If we had our RDS server in a single AZ, this incident wouldn’t have impacted us. However, if the impacted AZ was where the single-AZ RDS server was running, we would have had a severe downtime for several hours instead of only write performance degradation. These types of tradeoffs need consideration when deciding how to deploy production RDS instances.
Here is the postmortem that AWS sent us:
Here was the internal team investigation:WriteLatency was increased between 2022-12-24 09:34 UTC and 2022-12-24 14:56 UTC.
replaceSecondaryHostAndVolumesTask occurred due to LSE that occured on 2022-12-24 at 02:12:47 UTC. When replaceSecondaryHostAndVolumesTask is in progress, the snapshot of the primary is taken and restored in secondary. The cx initiated a failover but the failover was timed out because the primary was not in-sync with the secondary when the failover was requested.
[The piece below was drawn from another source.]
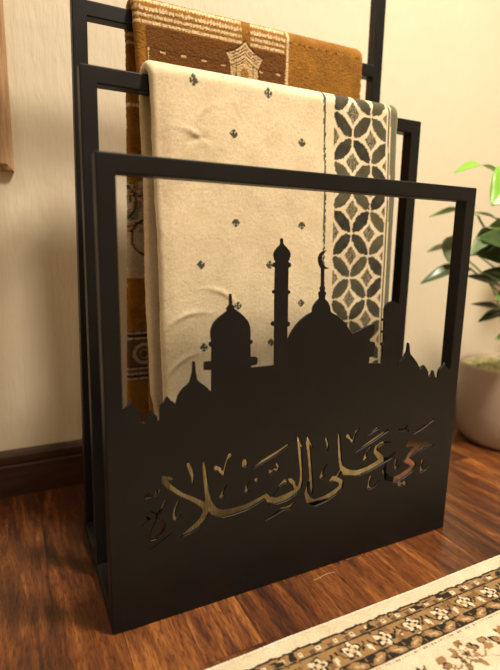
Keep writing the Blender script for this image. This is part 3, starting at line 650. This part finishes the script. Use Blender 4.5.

Around 9.30h UTC there was a sudden increase in the write I/O latency on RDS MySQL which increased from 1-2ms to 140ms. The reason behind this was due to “replaceSecondaryHostAndVolumesTask” WF, the secondary host and volumes were replaced. Since the secondary instance volumes were rebuilt with the snapshot of the primary instance volumes, the secondary volumes had “first touch penalty”, which caused elevated write latency. Also, the customer workflow showed that between 2022-12-24 09:38:03 UTC and 2022-12-24 14:59:35 UTC these issues occured. The WriteLatency was spiked because the secondary was in progress to sync up with the primary.
Around 13.30h UTC the customer tried to initate a failover to the RDS instance with no luck and the operation timed out. The reason behind this was due to the secondary host not being in-sync until 2022-12-24 14:59:35 UTC, the failover could not complete correctly. The failover will not occur if the instance is not in-sync.
Around 14.30h UTC the customer decided to scale out their storage by 10% (from 12500GB to 13750GB) and around 15.05h UTC their database was stable again and the write latency went to its normal threshold.